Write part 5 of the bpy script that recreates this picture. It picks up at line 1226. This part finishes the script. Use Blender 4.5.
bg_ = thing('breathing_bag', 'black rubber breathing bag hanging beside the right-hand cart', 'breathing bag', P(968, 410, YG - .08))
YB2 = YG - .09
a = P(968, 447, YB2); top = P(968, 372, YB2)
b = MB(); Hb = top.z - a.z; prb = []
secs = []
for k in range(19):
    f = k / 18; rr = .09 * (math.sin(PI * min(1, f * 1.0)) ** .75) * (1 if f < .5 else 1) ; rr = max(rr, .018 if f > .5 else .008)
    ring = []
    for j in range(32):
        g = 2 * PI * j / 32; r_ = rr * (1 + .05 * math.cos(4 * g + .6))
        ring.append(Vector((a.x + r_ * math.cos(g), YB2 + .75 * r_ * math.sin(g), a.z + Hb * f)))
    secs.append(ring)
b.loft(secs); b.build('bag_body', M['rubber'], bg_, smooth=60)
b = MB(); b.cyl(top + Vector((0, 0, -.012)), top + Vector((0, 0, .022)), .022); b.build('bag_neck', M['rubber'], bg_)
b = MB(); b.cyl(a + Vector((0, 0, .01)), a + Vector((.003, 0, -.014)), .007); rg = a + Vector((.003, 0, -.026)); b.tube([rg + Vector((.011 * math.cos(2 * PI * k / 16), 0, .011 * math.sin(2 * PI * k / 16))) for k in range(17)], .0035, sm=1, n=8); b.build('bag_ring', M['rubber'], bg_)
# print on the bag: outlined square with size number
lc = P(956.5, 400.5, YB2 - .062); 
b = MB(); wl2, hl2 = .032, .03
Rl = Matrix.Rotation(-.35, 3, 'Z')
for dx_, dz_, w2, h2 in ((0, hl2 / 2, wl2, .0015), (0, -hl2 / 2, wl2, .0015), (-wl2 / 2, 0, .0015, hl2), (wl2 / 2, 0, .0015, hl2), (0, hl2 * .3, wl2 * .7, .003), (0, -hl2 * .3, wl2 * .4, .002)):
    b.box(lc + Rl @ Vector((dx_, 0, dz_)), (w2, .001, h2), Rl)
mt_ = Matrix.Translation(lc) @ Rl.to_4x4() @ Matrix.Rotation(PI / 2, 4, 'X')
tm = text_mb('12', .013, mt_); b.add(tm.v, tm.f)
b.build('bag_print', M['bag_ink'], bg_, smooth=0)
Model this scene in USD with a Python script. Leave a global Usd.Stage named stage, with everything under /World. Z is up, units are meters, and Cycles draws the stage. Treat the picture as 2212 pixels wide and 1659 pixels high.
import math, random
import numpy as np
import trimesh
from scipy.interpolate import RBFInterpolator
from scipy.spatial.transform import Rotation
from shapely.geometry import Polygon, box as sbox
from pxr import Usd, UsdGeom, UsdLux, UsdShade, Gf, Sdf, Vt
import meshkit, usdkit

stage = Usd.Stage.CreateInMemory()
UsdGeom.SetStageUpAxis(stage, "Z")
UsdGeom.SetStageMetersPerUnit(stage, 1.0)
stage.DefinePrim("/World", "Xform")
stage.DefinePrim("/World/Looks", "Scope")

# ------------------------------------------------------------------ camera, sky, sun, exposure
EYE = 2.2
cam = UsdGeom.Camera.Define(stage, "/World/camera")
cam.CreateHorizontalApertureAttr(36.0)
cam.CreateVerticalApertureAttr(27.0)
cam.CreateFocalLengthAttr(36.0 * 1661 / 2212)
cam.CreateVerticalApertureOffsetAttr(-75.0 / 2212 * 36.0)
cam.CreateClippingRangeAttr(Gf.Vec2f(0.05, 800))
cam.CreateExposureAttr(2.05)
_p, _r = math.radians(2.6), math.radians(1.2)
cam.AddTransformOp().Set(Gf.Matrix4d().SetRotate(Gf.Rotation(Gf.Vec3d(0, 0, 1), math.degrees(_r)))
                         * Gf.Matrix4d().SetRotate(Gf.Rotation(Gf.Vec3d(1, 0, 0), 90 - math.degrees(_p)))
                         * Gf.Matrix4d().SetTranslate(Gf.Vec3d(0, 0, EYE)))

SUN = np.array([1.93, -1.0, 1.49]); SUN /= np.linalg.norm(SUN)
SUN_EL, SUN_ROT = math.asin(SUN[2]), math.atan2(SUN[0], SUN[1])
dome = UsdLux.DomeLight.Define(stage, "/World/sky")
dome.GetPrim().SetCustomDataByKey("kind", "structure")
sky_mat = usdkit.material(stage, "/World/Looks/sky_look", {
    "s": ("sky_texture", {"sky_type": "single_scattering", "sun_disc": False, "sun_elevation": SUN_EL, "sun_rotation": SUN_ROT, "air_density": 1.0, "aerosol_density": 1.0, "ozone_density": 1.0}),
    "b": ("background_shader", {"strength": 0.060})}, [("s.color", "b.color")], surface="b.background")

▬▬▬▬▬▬

- **Directions**:
The records above need to be transcribed in full. Keep every character unchanged.

- **Solution**:
Write part 5 of the bpy script that recreates this picture. It picks up at line 1226. This part finishes the script. Use Blender 4.5.
bg_ = thing('breathing_bag', 'black rubber breathing bag hanging beside the right-hand cart', 'breathing bag', P(968, 410, YG - .08))
YB2 = YG - .09
a = P(968, 447, YB2); top = P(968, 372, YB2)
b = MB(); Hb = top.z - a.z; prb = []
secs = []
for k in range(19):
    f = k / 18; rr = .09 * (math.sin(PI * min(1, f * 1.0)) ** .75) * (1 if f < .5 else 1) ; rr = max(rr, .018 if f > .5 else .008)
    ring = []
    for j in range(32):
        g = 2 * PI * j / 32; r_ = rr * (1 + .05 * math.cos(4 * g + .6))
        ring.append(Vector((a.x + r_ * math.cos(g), YB2 + .75 * r_ * math.sin(g), a.z + Hb * f)))
    secs.append(ring)
b.loft(secs); b.build('bag_body', M['rubber'], bg_, smooth=60)
b = MB(); b.cyl(top + Vector((0, 0, -.012)), top + Vector((0, 0, .022)), .022); b.build('bag_neck', M['rubber'], bg_)
b = MB(); b.cyl(a + Vector((0, 0, .01)), a + Vector((.003, 0, -.014)), .007); rg = a + Vector((.003, 0, -.026)); b.tube([rg + Vector((.011 * math.cos(2 * PI * k / 16), 0, .011 * math.sin(2 * PI * k / 16))) for k in range(17)], .0035, sm=1, n=8); b.build('bag_ring', M['rubber'], bg_)
# print on the bag: outlined square with size number
lc = P(956.5, 400.5, YB2 - .062); 
b = MB(); wl2, hl2 = .032, .03
Rl = Matrix.Rotation(-.35, 3, 'Z')
for dx_, dz_, w2, h2 in ((0, hl2 / 2, wl2, .0015), (0, -hl2 / 2, wl2, .0015), (-wl2 / 2, 0, .0015, hl2), (wl2 / 2, 0, .0015, hl2), (0, hl2 * .3, wl2 * .7, .003), (0, -hl2 * .3, wl2 * .4, .002)):
    b.box(lc + Rl @ Vector((dx_, 0, dz_)), (w2, .001, h2), Rl)
mt_ = Matrix.Translation(lc) @ Rl.to_4x4() @ Matrix.Rotation(PI / 2, 4, 'X')
tm = text_mb('12', .013, mt_); b.add(tm.v, tm.f)
b.build('bag_print', M['bag_ink'], bg_, smooth=0)
Model this scene in USD with a Python script. Leave a global Usd.Stage named stage, with everything under /World. Z is up, units are meters, and Cycles draws the stage. Treat the picture as 2212 pixels wide and 1659 pixels high.
import math, random
import numpy as np
import trimesh
from scipy.interpolate import RBFInterpolator
from scipy.spatial.transform import Rotation
from shapely.geometry import Polygon, box as sbox
from pxr import Usd, UsdGeom, UsdLux, UsdShade, Gf, Sdf, Vt
import meshkit, usdkit

stage = Usd.Stage.CreateInMemory()
UsdGeom.SetStageUpAxis(stage, "Z")
UsdGeom.SetStageMetersPerUnit(stage, 1.0)
stage.DefinePrim("/World", "Xform")
stage.DefinePrim("/World/Looks", "Scope")

# ------------------------------------------------------------------ camera, sky, sun, exposure
EYE = 2.2
cam = UsdGeom.Camera.Define(stage, "/World/camera")
cam.CreateHorizontalApertureAttr(36.0)
cam.CreateVerticalApertureAttr(27.0)
cam.CreateFocalLengthAttr(36.0 * 1661 / 2212)
cam.CreateVerticalApertureOffsetAttr(-75.0 / 2212 * 36.0)
cam.CreateClippingRangeAttr(Gf.Vec2f(0.05, 800))
cam.CreateExposureAttr(2.05)
_p, _r = math.radians(2.6), math.radians(1.2)
cam.AddTransformOp().Set(Gf.Matrix4d().SetRotate(Gf.Rotation(Gf.Vec3d(0, 0, 1), math.degrees(_r)))
                         * Gf.Matrix4d().SetRotate(Gf.Rotation(Gf.Vec3d(1, 0, 0), 90 - math.degrees(_p)))
                         * Gf.Matrix4d().SetTranslate(Gf.Vec3d(0, 0, EYE)))

SUN = np.array([1.93, -1.0, 1.49]); SUN /= np.linalg.norm(SUN)
SUN_EL, SUN_ROT = math.asin(SUN[2]), math.atan2(SUN[0], SUN[1])
dome = UsdLux.DomeLight.Define(stage, "/World/sky")
dome.GetPrim().SetCustomDataByKey("kind", "structure")
sky_mat = usdkit.material(stage, "/World/Looks/sky_look", {
    "s": ("sky_texture", {"sky_type": "single_scattering", "sun_disc": False, "sun_elevation": SUN_EL, "sun_rotation": SUN_ROT, "air_density": 1.0, "aerosol_density": 1.0, "ozone_density": 1.0}),
    "b": ("background_shader", {"strength": 0.060})}, [("s.color", "b.color")], surface="b.background")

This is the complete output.